I have heard many say that a large part of the problem facing Catholicism is a reluctance to change or compromise in light of the modern world. For example:

Condoms can save lives (especially in AIDS torn countries), but it is a sin to go against “God’s will” and have protected sex (at least wear a helmet).

Women have proven themselves again and again to be very capable leaders who are called by God, but we could never break with tradition and let a woman actually fix many of the problems in the church.

The Holy Spirit can work from the bottom up, it can move for change through the people prior to the hierarchy/magisterium (as Liberation Theology argues), but we can’t trust such radical movements without any kind of control.

There was a time (1965) when a pastoral constitution from Catholicism claimed that the “hopes and joys of the world are the hopes and joys of the church” (Gaudium et Spes), but that does not seem to be the case today. It seems and feels like the leadership of Catholicism has dug in the fancy red-shoed heels to be a bulwark against the changing world so strong that the world may very well pass it by.

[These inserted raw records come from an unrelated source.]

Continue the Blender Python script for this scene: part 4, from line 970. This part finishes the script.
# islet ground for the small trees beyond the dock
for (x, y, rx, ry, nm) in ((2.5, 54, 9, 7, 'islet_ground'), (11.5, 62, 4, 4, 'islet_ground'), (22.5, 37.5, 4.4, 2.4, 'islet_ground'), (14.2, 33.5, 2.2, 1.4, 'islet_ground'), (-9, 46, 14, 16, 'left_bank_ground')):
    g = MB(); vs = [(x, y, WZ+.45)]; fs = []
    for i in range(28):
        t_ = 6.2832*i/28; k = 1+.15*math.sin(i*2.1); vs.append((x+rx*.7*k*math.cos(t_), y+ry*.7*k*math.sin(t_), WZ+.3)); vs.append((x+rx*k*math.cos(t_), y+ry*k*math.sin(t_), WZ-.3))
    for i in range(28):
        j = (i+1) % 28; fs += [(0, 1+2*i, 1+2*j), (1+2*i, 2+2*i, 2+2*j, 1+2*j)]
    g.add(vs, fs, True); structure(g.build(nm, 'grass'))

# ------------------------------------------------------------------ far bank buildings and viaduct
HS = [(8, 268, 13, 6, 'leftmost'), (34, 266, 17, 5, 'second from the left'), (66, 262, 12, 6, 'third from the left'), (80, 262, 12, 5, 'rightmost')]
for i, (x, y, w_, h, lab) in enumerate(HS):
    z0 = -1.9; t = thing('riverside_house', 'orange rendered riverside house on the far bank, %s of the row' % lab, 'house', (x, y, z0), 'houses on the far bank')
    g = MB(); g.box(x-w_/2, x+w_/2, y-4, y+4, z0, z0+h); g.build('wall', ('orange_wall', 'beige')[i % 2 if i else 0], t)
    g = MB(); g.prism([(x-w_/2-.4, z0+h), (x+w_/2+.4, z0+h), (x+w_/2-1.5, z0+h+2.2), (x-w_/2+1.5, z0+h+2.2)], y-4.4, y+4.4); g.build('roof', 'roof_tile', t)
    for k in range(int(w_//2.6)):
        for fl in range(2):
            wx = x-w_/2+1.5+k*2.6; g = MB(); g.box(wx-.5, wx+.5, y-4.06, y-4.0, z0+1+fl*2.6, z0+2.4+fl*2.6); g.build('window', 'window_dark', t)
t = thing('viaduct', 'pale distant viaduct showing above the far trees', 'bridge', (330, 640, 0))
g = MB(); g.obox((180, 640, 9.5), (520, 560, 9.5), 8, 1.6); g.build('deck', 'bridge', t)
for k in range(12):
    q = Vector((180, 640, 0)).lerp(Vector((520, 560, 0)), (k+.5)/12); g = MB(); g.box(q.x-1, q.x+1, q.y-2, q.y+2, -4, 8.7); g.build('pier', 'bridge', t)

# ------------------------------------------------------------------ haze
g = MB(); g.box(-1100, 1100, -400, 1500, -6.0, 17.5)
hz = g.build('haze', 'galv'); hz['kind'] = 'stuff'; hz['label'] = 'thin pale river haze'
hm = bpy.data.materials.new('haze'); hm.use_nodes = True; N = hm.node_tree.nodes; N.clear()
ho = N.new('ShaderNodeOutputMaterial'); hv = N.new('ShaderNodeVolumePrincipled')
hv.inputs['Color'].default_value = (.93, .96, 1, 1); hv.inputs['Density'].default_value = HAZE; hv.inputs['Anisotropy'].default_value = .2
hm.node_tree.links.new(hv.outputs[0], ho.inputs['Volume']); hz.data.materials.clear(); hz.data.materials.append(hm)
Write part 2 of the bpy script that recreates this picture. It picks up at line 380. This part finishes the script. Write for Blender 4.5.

The Mega church model, on the other had, seems to be steeped in the notion that if you give the people what they want then they will come – thank you Rick Warren for that little nugget. People like television so show worship on the TV. People like big displays of fanfare and feeling good so make sure worship is big and makes people feel good no matter what. People like to sit at round tables, drink coffee, and be “relaxed” in worship so make sure you do that.

While Rick Warren and others say it is only the surface needs that you speak to and then you offer the Gospel, I would argue that the Gospel the majority of these churches is offering continues to be what people want.

People want answers so we tell them what to think.

People want to hear that everything is going to be ok and so we say it will be (as long as you give to the church).

People want to hear that they are blessed (financially) and we tell them that they will be (as long as they give to the church).

People want to be told how to live, how to act, and what to believe. 

See, Nietzsche and Marx were right.

There was a time when the strain of theology that you can usually find in the Mega church was found primarily in the smaller, rural churches that refused to cow-tow to the trends of society (read: modernity and liberalism). Now it seems that many of these churches are becoming so much like contemporary culture that the difference between a brand new school and a brand new church is that a church might have a cross displayed somewhere. Otherwise you may never be able to recognize the difference.



Granted I am slapping grand generalizations and I am sure people could say, “well my experience of Catholicism is different,” or “well my experience of a mega church is different.” I’m sure it is, but this is my blog so I can make my generalizations. Hah!

We need to find something in-between. I come from a classical liberal background (via Niebuhr, Tillich, etc.) – a background that was very good at bending to the will of culture. I am working to find a footing in the Gospel against the currents of the world. Yet I do not want to become so recalcitrant that I lose compassion, mercy, and love. It isn’t that the Gospel is changing, it is that our understanding of the Gospel and the way we engage the world as Christians is growing, maturing, and changing. This means that we all may find ourselves at a place where we are saying that we may have been wrong at one time or another (remember slavery?).

As ironic as it is that I am suggesting it, I believe that we need to have a lot of humility when we are trying to do church stuff. We need to have a lot of humility, a lot of honesty, and a lot of trust. Listen to people, listen to the Holy Spirit, listen to Scripture, listen to Christ, and then try to be a church. That is going to be a slow and sometimes painful process. Maybe that is why it takes churches so long to make decisions on things.